Rows from a 3D scene dataset -
****************************************
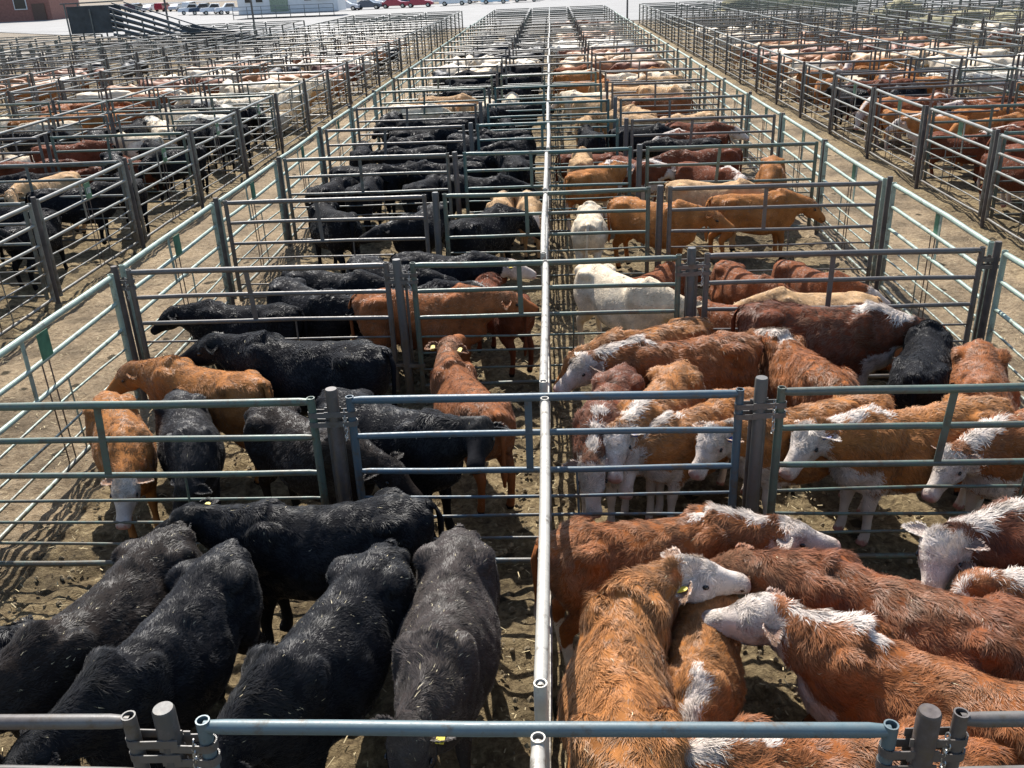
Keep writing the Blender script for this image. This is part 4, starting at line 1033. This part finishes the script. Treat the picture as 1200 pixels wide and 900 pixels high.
r_ = random.Random(21)
for i in range(17):
    c_ = r_.choice(['white','silver','dark','red','blue','white','silver']); k_ = r_.choice(['sedan','van','sedan','pickup'])
    wd_ = {'white':'white','silver':'silver','dark':'dark','red':'red','blue':'pale blue'}[c_]; n_ = {'sedan':'car','van':'van','pickup':'pickup'}[k_]
    car(k_, c_, -47+i*3.0+r_.uniform(-.2,.2), 178-i*.35, rad(90+r_.uniform(-4,4)), f'{wd_} {n_} nosed into the second parked row beyond the pens')
for i in range(6):
    c_ = ['dark','white','red','silver','white','dark'][i]
    car('sedan' if i % 2 else 'van', c_, -86+i*3.4, 203-i*1.5, rad(85), f"{'dark' if c_ == 'dark' else c_} {'car' if i % 2 else 'van'} parked between the brick building and the pickups")
def building():
    b = empty('brick_building', (-113,178,0), rad(8), 'reddish brick building with pale wall bays beyond the road', 'building')
    BR = simple('red_brick', (.28,.13,.10), .85, 0, .2, 3); q = MB(); q.box((0,0,4.5), (46,16,9)); link('wall', q.mesh('wall', BR, False), b)
    q = MB(); q.box((0,0,9.15), (47,17,.3)); link('roof', q.mesh('roof', CONC, False), b)
    for i in range(6):
        q = MB(); q.box((-18+i*7.2,-8.06,3.2), (2.2,.12,2.6)); f = link('window', q.mesh('window', WHITEP, False), b)
        q = MB(); q.box((-18+i*7.2,-8.14,3.2), (1.9,.06,2.3)); link('pane', q.mesh('pane', GLASS, False), f)
    q = MB(); q.box((21,-8.1,1.4), (2.2,.2,2.8)); link('door', q.mesh('door', simple('brown_door', (.12,.07,.05), .6), False), b)
building()
def office():
    WL = simple('white_siding', (.74,.74,.74), .6, 0, .05, 2)
    b = empty('site_office', (-36.6,139.5,.03), rad(-4), 'long white office trailer with dark windows and a railed deck', 'office trailer')
    q = MB(); q.box((0,0,2.2), (14.5,4,3.2)); link('wall', q.mesh('wall', WL, False), b)
    q = MB(); q.box((0,0,3.9), (15,4.5,.2)); link('roof', q.mesh('roof', simple('grey_roof', (.4,.4,.4), .6), False), b)
    for x in (-5.6,-4.0,3.0,5.8):
        q = MB(); q.box((x,-2.03,2.5), (1.1,.1,1.0)); f = link('window', q.mesh('window', WHITEP, False), b)
        q = MB(); q.box((x,-2.09,2.5), (.95,.06,.85)); link('pane', q.mesh('pane', GLASS, False), f)
    q = MB(); q.box((-1.2,-2.05,2.0), (2.6,.12,2.4)); link('door', q.mesh('door', simple('green_grey_door', (.28,.33,.24), .6), False), b)
    q = MB(); q.box((0,-3.2,.55), (14.5,2.2,.12)); link('deck', q.mesh('deck', simple('deck_board', (.2,.2,.2), .8), False), b)
    q = MB()
    for i in range(8): q.tube([(-7.2+i*2.06,-4.25,0),(-7.2+i*2.06,-4.25,1.6)], .05, 6)
    for z in (1.1,1.6): q.tube([(-7.2,-4.25,z),(7.2,-4.25,z)], .04, 6)
    link('railing', q.mesh('railing', PIPE), b, (.2,.22,.22,.5))
    q = MB(); q.box((4.6,-2.3,2.4), (.8,.5,.5)); link('air_conditioner', q.mesh('air_conditioner', GALV, False), b)
office()
def chute():
    b = empty('loading_chute', (-33.4,68,0), rad(-3), 'dark sheet-metal cattle loading chute sloping down to the pens', 'loading chute')
    DK = simple('dark_sheet_metal', (.045,.055,.065), .5, .4, .3, 2); 
    L = 15.5
    for s in (-1, 1):
        q = MB(); y = s*.9
        q.box((1.75,y,2.85), (3.3,.05,1.9))
        link('side_panel', q.mesh('side_panel', DK, False), b)
        q = MB()
        for k in range(5):
            z0 = 3.6-k*.45; q.tube([(3.4,y,z0),(9.4,y,z0-2.0+k*.14)], .11, 6)
        link('rail', q.mesh('rail', PIPE), b, (.10,.12,.13,.6))
        q = MB(); q.prism([(8.6, 2.2),(9.2,.8),(15.5,.4),(15.5,1.0)], y-.03, y+.03, 'y'); link('side_panel', q.mesh('side_panel', DK, False), b)
    q = MB(); q.prism([(0,1.15),(4,1.15),(15.5,.1),(15.5,0.0),(4,1.0),(0,1.0)], -.9, .9, 'y'); link('ramp_floor', q.mesh('ramp_floor', simple('ramp_plank', (.10,.08,.07), .85), False), b)
    q = MB()
    for x, h in ((0,4.0),(1.9,3.6),(3.7,3.5),(5.8,2.9),(7.8,2.5)):
        for s in (-1, 1): q.tube([(x,s*.95,0),(x,s*.95,h)], .06, 6)
    for s in (-1, 1):
        q.tube([(-.3,s*.95,4.0),(3.7,s*.95,4.05)], .05, 6); q.tube([(3.7,s*.95,3.95),(9.5,s*.95,2.0)], .05, 6)
        for z in (.3,.6,.9): q.tube([(0,s*.98,z+.4),(9,s*.98,z-.05)], .035, 6)
    link('gate_frame', q.mesh('chute_frame', PIPE), b, (.12,.14,.14,.6))
    b.scale = (.93,.93,.93)
chute()
def yard_pole(x, y, h, label):
    q = MB(); q.tube([(0,0,0),(0,0,h)], [.09,.06], 8); o = link('yard_pole', q.mesh('yard_pole', PIPE), None, (.10,.10,.10,.5)); o.location = (x, y, 0)
    tag(o, label, 'pole', 'thin yard poles')
yard_pole(-28.8,73.3,9,'tall thin pole beside the loading chute')
yard_pole(-24.3,80.0,9,'tall thin pole in front of the office trailer')
yard_pole(7.2,92.0,7,'thin pole at the end of the right alley')
yard_pole(36.0,86.4,6,'thin pole at the back on the right, the nearer to the alley')
yard_pole(38.5,83.8,6,'thin pole at the far right corner')
yard_pole(32.3,99.1,6,'thin pole by the dark shed')

def hay(x, y, sx, sy, h, label, seed):
    r = SN(seed, 3); v = []; f = []; n, m_ = 22, 9
    for j in range(m_):
        t = j/(m_-1)*PI/2
        for i in range(n):
            a = 2*PI*i/n; p = np.array([[cos(a)*cos(t), sin(a)*cos(t), sin(t)]]); k = 1+.14*r(p*2)[0]
            v.append((p[0,0]*sx*k, p[0,1]*sy*k, p[0,2]*h*k))
    for j in range(m_-1):
        for i in range(n): i2 = (i+1) % n; f.append((j*n+i, j*n+i2, (j+1)*n+i2, (j+1)*n+i))
    rr = random.Random(seed)
    for k in range(900):
        i = rr.randrange(len(v)-n*2); p = Vector(v[i]); d = Vector((rr.gauss(0,1), rr.gauss(0,1), rr.gauss(0,.7))).normalized()*.14; w = Vector((rr.gauss(0,1), rr.gauss(0,1), 0)).normalized()*.012
        q = len(v); p = p*rr.uniform(.96,1.03); v += [tuple(p-w), tuple(p+w), tuple(p+d)]; f.append((q, q+1, q+2))
    me = bpy.data.meshes.new('hay_pile'); me.from_pydata(v, [], f); me.materials.append(HAY); me.polygons.foreach_set('use_smooth', [True]*len(f))
    o = link('hay_pile', me); o.location = (x, y, 0); tag(o, label, 'hay pile', 'hay fed out in the pens')
HAY = simple('green_hay', (.30,.27,.155), .9, 0, .35, 9, .6)
hay(24.6,70.3,2.4,1.2,1.5,'greenish hay heap behind the pale cattle, the middle one',3)
hay(24.5,59.1,3.6,1.2,1.4,'long heap of green hay at the bunk',4)
hay(25.3,54.3,1.9,1.2,1.5,'round green hay heap at the right edge',5)
hay(24.7,102.9,7,3,2.2,'dark heap by the back fence',6)


# ------------------------------------------------------------------ camera, light, world
cam = bpy.data.cameras.new('camera'); co = bpy.data.objects.new('camera', cam); C.objects.link(co); scene.camera = co
cam.sensor_width = 36; cam.lens = 36*1072.4/1200; cam.clip_start = .05; cam.clip_end = 4000
f_, pitch, yaw, roll = 1072.4, .42180, -.05540, -.04260
fw = Vector((sin(yaw)*cos(pitch), cos(yaw)*cos(pitch), -sin(pitch))); rt = Vector((cos(yaw), -sin(yaw), 0)); up = rt.cross(fw)
r2 = rt*cos(roll)+up*sin(roll); u2 = -rt*sin(roll)+up*cos(roll)
co.matrix_world = Matrix.Translation((.1176, 0, 4.4787)) @ Matrix((r2, u2, -fw)).transposed().to_4x4()
EL = rad(50); AZ = rad(-16)           # sun stands behind the pens, a little to the left
sd = Vector((sin(AZ)*cos(EL), cos(AZ)*cos(EL), sin(EL)))
sun = bpy.data.lights.new('sun', 'SUN'); sun.energy = 4.6; sun.angle = rad(.5); sun.color = (1.0,.955,.89)
so = bpy.data.objects.new('sun', sun); C.objects.link(so); so.rotation_euler = sd.to_track_quat('Z', 'Y').to_euler()
w = bpy.data.worlds.new('World'); scene.world = w; w.use_nodes = True; nt = w.node_tree
sky = nt.nodes.new('ShaderNodeTexSky'); sky.sky_type = 'NISHITA'; sky.sun_disc = False; sky.sun_elevation = EL; sky.sun_rotation = AZ
nt.links.new(sky.outputs[0], nt.nodes['Background'].inputs[0]); nt.nodes['Background'].inputs[1].default_value = .105
vs = scene.view_settings; vs.view_transform = 'Standard'; vs.look = 'None'; vs.gamma = 1; vs.exposure = .88; vs.use_curve_mapping = False
scene.cycles.max_bounces = 5; scene.cycles.diffuse_bounces = 3; scene.cycles.glossy_bounces = 2; scene.cycles.transparent_max_bounces = 4
scene.cycles.use_denoising = True
print('script', round(time.time()-T0,1))
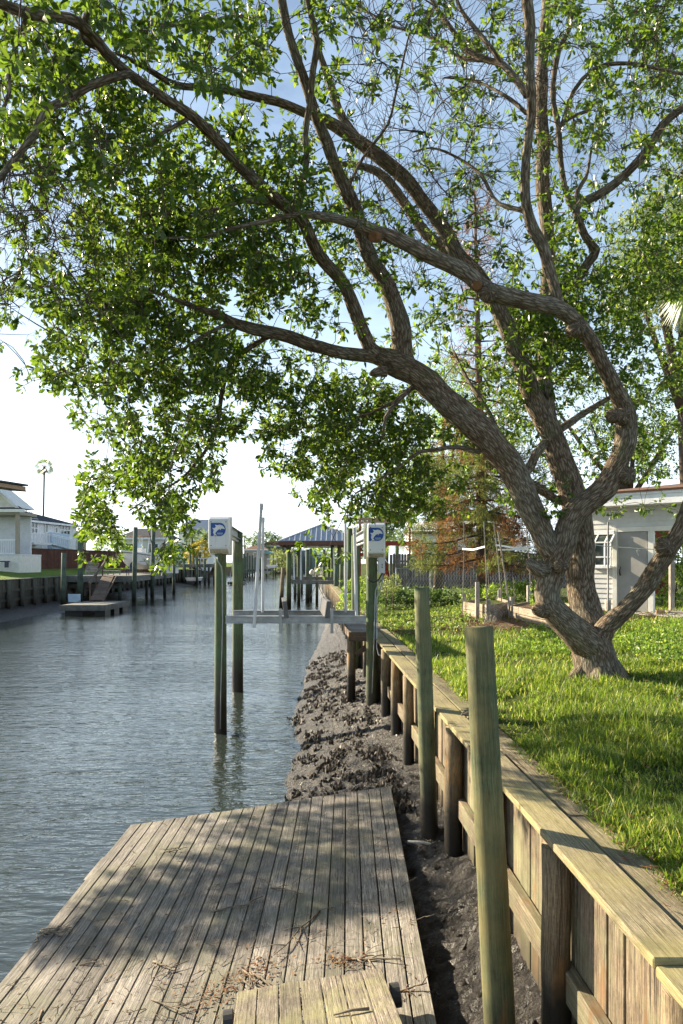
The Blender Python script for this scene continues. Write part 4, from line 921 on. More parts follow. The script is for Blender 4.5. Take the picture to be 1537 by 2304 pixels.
# half dead conifer with rusty boughs behind the beds
CD = 24.0; cb = Vector((X(1088, CD), CD, gz(X(1088, CD), CD)))
con = thing('conifer', 'half dead conifer with rusty brown needles and a thin bare top', 'tree', cb)
ctop = P(1068, 425, CD); mb = MB(); mb.tube(lerp_pts(cb, ctop, 14), [.24 - .0165 * i for i in range(14)], 10, lump=.08); RC = []; RDd = []; GC = []; GD_ = []
hgt_ = ctop.z - cb.z; z_ = 1.5
while z_ < hgt_ - .2:
    f_ = z_ / hgt_; nb_ = 6 if f_ < .45 else 5; len_ = (2.75 * (1 - f_) + .62) * (1 if f_ < .35 else .78); a0 = U(0, 6.28)
    for k in range(nb_):
        if f_ > .42 and random.random() < .2: continue
        a_ = a0 + 6.283 * k / nb_ + U(-.3, .3); ln = len_ * U(.7, 1.1); pr = cb.lerp(ctop, f_); d_ = Vector((math.cos(a_), math.sin(a_), .28 if f_ > .5 else -.08)); pts = [pr]
        for s_ in range(7): d_ = (d_ + Vector((U(-.06, .06), U(-.06, .06), -.05 if s_ < 3 else .085))).normalized(); pts.append(pts[-1] + d_ * ln / 7)
        mb.tube(pts, [.046 * (1 - f_ * .3) * (1 - .12 * i) for i in range(8)], 5)
        dens = 1.0 if f_ < .37 else (.45 if f_ < .62 else .28)
        for s_ in range(1, 8):
            nt = 3 if f_ < .37 else 1
            for _ in range(nt * 2):
                if random.random() > dens * (.4 + .6 * s_ / 7): continue
                c_ = pts[s_] + Vector((random.gauss(0, .13), random.gauss(0, .13), random.gauss(0, .08))); gr = mnoise.noise(c_ * .55) > .06 and f_ < .55
                (GC if gr else RC).append(c_[:]); (GD_ if gr else RDd).append(((pts[s_] - pts[s_ - 1]).normalized())[:])
    z_ += .42 if f_ < .4 else .5
mb.build('trunk', M['farbark'], con, smooth=True)
for nm, C_, D_, mt in (('dead_foliage', RC, RDd, 'rust'), ('green_foliage', GC, GD_, 'needle')):
    lf, tw = sprays(np.array(C_), np.array(D_), 2, 15, .26, .20, .09, .12, .7, .003); V_, Q_ = lf; quads(nm, V_, Q_, M[mt], con)

# dense pale tree at the right, beyond the big tree
leafy('tree', 'dense olive green tree at the right edge behind the big branches', 'tree', (X(1560, 21), 21, 2.4),
      [lob(1470, 560, 20, 90, 120), lob(1420, 640, 21, 70, 70), lob(1530, 480, 20, 70, 90), lob(1590, 640, 20, 120, 160), lob(1480, 690, 20, 70, 50), lob(1620, 400, 20.5, 120, 130)], 2300, .085, M['oliveleaf'], .22, blen=.30, per=6)
leafy('tree', 'dark green tree showing between the forked trunks', 'tree', (X(1440, 27), 27, 2.4),
      [lob(1430, 960, 26, 90, 80), lob(1500, 1010, 26, 70, 60), lob(1330, 990, 26.5, 60, 70), lob(1360, 900, 26.5, 60, 60), lob(1210, 900, 27, 70, 80), lob(1560, 920, 26, 70, 80)], 950, .11, M['darkleaf'], .2, blen=.4)
leafy('tree', 'fresh green tree behind the leaning trunk and left of the dead conifer', 'tree', (X(985, 29), 29, 2.3),
      [lob(1000, 1010, 28, 60, 60), lob(960, 1070, 28, 45, 45), lob(1040, 930, 28.5, 60, 60), lob(1010, 1110, 28, 50, 30), lob(1130, 960, 28.5, 50, 70), lob(930, 1120, 28, 30, 25), lob(900, 1090, 28, 26, 40), lob(1000, 850, 28.5, 50, 50)], 1500, .11, M['brightleaf'], .18, blen=.4)
leafy('shrub', 'vine covered bush filling the gap right of the grey door', 'shrub', (X(1525, 19.2), 19.2, 2.4), [lob(1520, 1290, 19.2, 28, 60), lob(1545, 1240, 19.5, 40, 70), lob(1490, 1300, 20.5, 16, 35), lob(1470, 1215, 21.2, 10, 30)], 330, .10, M['brightleaf'], None, blen=.25)
# hanging fan palm at the right edge
fp = thing('fan_palm', 'fan palm with long thin drooping leaf segments at the right edge', 'palm', (X(1640, 13), 13, 2.4))
ptop = P(1600, 590, 13); MB().tube([Vector((X(1640, 13), 13, 2.3)), P(1630, 900, 13), ptop], [.16, .14, .13], 12, lump=.1).build('trunk', M['farbark'], fp, smooth=True)
mb = MB(); pe = MB()
for (dx, dy, dz, sz) in ((-.55, -.2, -.8, .95), (-.25, -.5, -.9, .95), (-.85, .1, -.35, .9), (-.3, .6, -.6, .9), (.5, .2, .3, .9), (.1, -.4, .9, .9), (-.7, -.2, .6, .9), (.8, -.3, -.2, .9)):
    d_ = Vector((dx, dy, dz)).normalized(); c_ = ptop + d_ * .55 + Vector((0, 0, .1)); pe.tube([ptop, c_], [.02, .012], 5); fan(mb, c_, d_, sz, 34, 2.5, .15, U(.6, 1.4))
mb.build('frond', M['palm'], fp); pe.build('leaf_stalk', M['farbark'], fp)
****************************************
Requirement - Transcribe the records above exactly, beginning at the line that contains "The Blender Python" and ending with the line that contains "Q_, M[mt], con)", both included, and nothing else.

Answer to the exercise -
The Blender Python script for this scene continues. Write part 4, from line 921 on. More parts follow. The script is for Blender 4.5. Take the picture to be 1537 by 2304 pixels.
# half dead conifer with rusty boughs behind the beds
CD = 24.0; cb = Vector((X(1088, CD), CD, gz(X(1088, CD), CD)))
con = thing('conifer', 'half dead conifer with rusty brown needles and a thin bare top', 'tree', cb)
ctop = P(1068, 425, CD); mb = MB(); mb.tube(lerp_pts(cb, ctop, 14), [.24 - .0165 * i for i in range(14)], 10, lump=.08); RC = []; RDd = []; GC = []; GD_ = []
hgt_ = ctop.z - cb.z; z_ = 1.5
while z_ < hgt_ - .2:
    f_ = z_ / hgt_; nb_ = 6 if f_ < .45 else 5; len_ = (2.75 * (1 - f_) + .62) * (1 if f_ < .35 else .78); a0 = U(0, 6.28)
    for k in range(nb_):
        if f_ > .42 and random.random() < .2: continue
        a_ = a0 + 6.283 * k / nb_ + U(-.3, .3); ln = len_ * U(.7, 1.1); pr = cb.lerp(ctop, f_); d_ = Vector((math.cos(a_), math.sin(a_), .28 if f_ > .5 else -.08)); pts = [pr]
        for s_ in range(7): d_ = (d_ + Vector((U(-.06, .06), U(-.06, .06), -.05 if s_ < 3 else .085))).normalized(); pts.append(pts[-1] + d_ * ln / 7)
        mb.tube(pts, [.046 * (1 - f_ * .3) * (1 - .12 * i) for i in range(8)], 5)
        dens = 1.0 if f_ < .37 else (.45 if f_ < .62 else .28)
        for s_ in range(1, 8):
            nt = 3 if f_ < .37 else 1
            for _ in range(nt * 2):
                if random.random() > dens * (.4 + .6 * s_ / 7): continue
                c_ = pts[s_] + Vector((random.gauss(0, .13), random.gauss(0, .13), random.gauss(0, .08))); gr = mnoise.noise(c_ * .55) > .06 and f_ < .55
                (GC if gr else RC).append(c_[:]); (GD_ if gr else RDd).append(((pts[s_] - pts[s_ - 1]).normalized())[:])
    z_ += .42 if f_ < .4 else .5
mb.build('trunk', M['farbark'], con, smooth=True)
for nm, C_, D_, mt in (('dead_foliage', RC, RDd, 'rust'), ('green_foliage', GC, GD_, 'needle')):
    lf, tw = sprays(np.array(C_), np.array(D_), 2, 15, .26, .20, .09, .12, .7, .003); V_, Q_ = lf; quads(nm, V_, Q_, M[mt], con)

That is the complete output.